→ **Exercise**
Transcribe the material below exactly as it appears.

=== Collected data ===

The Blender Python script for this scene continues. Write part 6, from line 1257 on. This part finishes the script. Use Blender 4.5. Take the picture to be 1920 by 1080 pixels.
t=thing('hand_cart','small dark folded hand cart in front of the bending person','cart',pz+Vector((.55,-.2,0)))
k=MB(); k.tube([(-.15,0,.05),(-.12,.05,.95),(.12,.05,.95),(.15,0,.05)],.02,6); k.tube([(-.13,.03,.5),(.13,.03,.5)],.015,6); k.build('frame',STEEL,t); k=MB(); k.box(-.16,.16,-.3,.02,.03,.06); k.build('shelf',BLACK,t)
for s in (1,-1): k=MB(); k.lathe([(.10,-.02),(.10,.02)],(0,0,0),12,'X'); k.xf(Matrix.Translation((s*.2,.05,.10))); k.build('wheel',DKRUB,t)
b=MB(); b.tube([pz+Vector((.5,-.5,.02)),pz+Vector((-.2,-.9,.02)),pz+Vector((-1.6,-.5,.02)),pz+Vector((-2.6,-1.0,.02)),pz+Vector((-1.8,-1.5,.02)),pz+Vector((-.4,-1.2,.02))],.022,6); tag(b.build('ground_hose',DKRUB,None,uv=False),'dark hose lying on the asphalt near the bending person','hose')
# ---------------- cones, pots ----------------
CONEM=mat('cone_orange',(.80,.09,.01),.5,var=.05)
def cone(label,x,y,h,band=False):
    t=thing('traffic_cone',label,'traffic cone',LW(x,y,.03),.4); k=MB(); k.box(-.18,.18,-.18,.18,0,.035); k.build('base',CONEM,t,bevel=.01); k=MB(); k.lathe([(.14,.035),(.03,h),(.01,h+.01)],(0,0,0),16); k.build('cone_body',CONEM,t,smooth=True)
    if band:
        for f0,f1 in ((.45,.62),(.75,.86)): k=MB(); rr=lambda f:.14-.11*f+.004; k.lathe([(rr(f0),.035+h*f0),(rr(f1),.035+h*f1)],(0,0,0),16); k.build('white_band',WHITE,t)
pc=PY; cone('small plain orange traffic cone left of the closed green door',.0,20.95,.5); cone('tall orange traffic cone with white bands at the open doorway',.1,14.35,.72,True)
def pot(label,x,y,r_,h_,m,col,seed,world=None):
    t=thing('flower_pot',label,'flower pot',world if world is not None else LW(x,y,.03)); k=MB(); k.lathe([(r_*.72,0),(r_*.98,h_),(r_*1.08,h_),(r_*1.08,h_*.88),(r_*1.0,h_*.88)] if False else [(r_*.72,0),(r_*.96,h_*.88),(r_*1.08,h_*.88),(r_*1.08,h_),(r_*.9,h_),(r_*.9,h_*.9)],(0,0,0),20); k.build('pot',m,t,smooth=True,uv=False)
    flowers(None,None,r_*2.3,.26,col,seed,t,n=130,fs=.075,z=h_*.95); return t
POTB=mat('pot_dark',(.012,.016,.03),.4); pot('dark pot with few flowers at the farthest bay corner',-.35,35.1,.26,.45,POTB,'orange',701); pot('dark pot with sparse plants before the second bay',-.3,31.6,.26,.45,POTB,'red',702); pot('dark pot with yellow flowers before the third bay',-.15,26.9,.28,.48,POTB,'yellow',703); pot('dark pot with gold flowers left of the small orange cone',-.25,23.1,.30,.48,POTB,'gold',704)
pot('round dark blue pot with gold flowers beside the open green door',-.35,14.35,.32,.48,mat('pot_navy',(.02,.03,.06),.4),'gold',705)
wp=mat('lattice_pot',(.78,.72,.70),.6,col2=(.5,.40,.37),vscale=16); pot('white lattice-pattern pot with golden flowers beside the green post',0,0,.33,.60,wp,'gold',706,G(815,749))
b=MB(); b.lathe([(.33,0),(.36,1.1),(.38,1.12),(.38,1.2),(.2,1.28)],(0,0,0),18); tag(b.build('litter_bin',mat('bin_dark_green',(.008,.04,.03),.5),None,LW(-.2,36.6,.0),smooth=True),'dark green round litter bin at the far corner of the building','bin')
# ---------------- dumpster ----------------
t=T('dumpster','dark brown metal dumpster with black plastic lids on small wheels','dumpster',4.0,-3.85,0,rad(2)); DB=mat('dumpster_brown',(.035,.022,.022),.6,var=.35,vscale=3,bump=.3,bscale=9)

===

→ **Task answer**
The Blender Python script for this scene continues. Write part 6, from line 1257 on. This part finishes the script. Use Blender 4.5. Take the picture to be 1920 by 1080 pixels.
t=thing('hand_cart','small dark folded hand cart in front of the bending person','cart',pz+Vector((.55,-.2,0)))
k=MB(); k.tube([(-.15,0,.05),(-.12,.05,.95),(.12,.05,.95),(.15,0,.05)],.02,6); k.tube([(-.13,.03,.5),(.13,.03,.5)],.015,6); k.build('frame',STEEL,t); k=MB(); k.box(-.16,.16,-.3,.02,.03,.06); k.build('shelf',BLACK,t)
for s in (1,-1): k=MB(); k.lathe([(.10,-.02),(.10,.02)],(0,0,0),12,'X'); k.xf(Matrix.Translation((s*.2,.05,.10))); k.build('wheel',DKRUB,t)
b=MB(); b.tube([pz+Vector((.5,-.5,.02)),pz+Vector((-.2,-.9,.02)),pz+Vector((-1.6,-.5,.02)),pz+Vector((-2.6,-1.0,.02)),pz+Vector((-1.8,-1.5,.02)),pz+Vector((-.4,-1.2,.02))],.022,6); tag(b.build('ground_hose',DKRUB,None,uv=False),'dark hose lying on the asphalt near the bending person','hose')
# ---------------- cones, pots ----------------
CONEM=mat('cone_orange',(.80,.09,.01),.5,var=.05)
def cone(label,x,y,h,band=False):
    t=thing('traffic_cone',label,'traffic cone',LW(x,y,.03),.4); k=MB(); k.box(-.18,.18,-.18,.18,0,.035); k.build('base',CONEM,t,bevel=.01); k=MB(); k.lathe([(.14,.035),(.03,h),(.01,h+.01)],(0,0,0),16); k.build('cone_body',CONEM,t,smooth=True)
    if band:
        for f0,f1 in ((.45,.62),(.75,.86)): k=MB(); rr=lambda f:.14-.11*f+.004; k.lathe([(rr(f0),.035+h*f0),(rr(f1),.035+h*f1)],(0,0,0),16); k.build('white_band',WHITE,t)
pc=PY; cone('small plain orange traffic cone left of the closed green door',.0,20.95,.5); cone('tall orange traffic cone with white bands at the open doorway',.1,14.35,.72,True)
def pot(label,x,y,r_,h_,m,col,seed,world=None):
    t=thing('flower_pot',label,'flower pot',world if world is not None else LW(x,y,.03)); k=MB(); k.lathe([(r_*.72,0),(r_*.98,h_),(r_*1.08,h_),(r_*1.08,h_*.88),(r_*1.0,h_*.88)] if False else [(r_*.72,0),(r_*.96,h_*.88),(r_*1.08,h_*.88),(r_*1.08,h_),(r_*.9,h_),(r_*.9,h_*.9)],(0,0,0),20); k.build('pot',m,t,smooth=True,uv=False)
    flowers(None,None,r_*2.3,.26,col,seed,t,n=130,fs=.075,z=h_*.95); return t
POTB=mat('pot_dark',(.012,.016,.03),.4); pot('dark pot with few flowers at the farthest bay corner',-.35,35.1,.26,.45,POTB,'orange',701); pot('dark pot with sparse plants before the second bay',-.3,31.6,.26,.45,POTB,'red',702); pot('dark pot with yellow flowers before the third bay',-.15,26.9,.28,.48,POTB,'yellow',703); pot('dark pot with gold flowers left of the small orange cone',-.25,23.1,.30,.48,POTB,'gold',704)
pot('round dark blue pot with gold flowers beside the open green door',-.35,14.35,.32,.48,mat('pot_navy',(.02,.03,.06),.4),'gold',705)
wp=mat('lattice_pot',(.78,.72,.70),.6,col2=(.5,.40,.37),vscale=16); pot('white lattice-pattern pot with golden flowers beside the green post',0,0,.33,.60,wp,'gold',706,G(815,749))
b=MB(); b.lathe([(.33,0),(.36,1.1),(.38,1.12),(.38,1.2),(.2,1.28)],(0,0,0),18); tag(b.build('litter_bin',mat('bin_dark_green',(.008,.04,.03),.5),None,LW(-.2,36.6,.0),smooth=True),'dark green round litter bin at the far corner of the building','bin')
# ---------------- dumpster ----------------
t=T('dumpster','dark brown metal dumpster with black plastic lids on small wheels','dumpster',4.0,-3.85,0,rad(2)); DB=mat('dumpster_brown',(.035,.022,.022),.6,var=.35,vscale=3,bump=.3,bscale=9)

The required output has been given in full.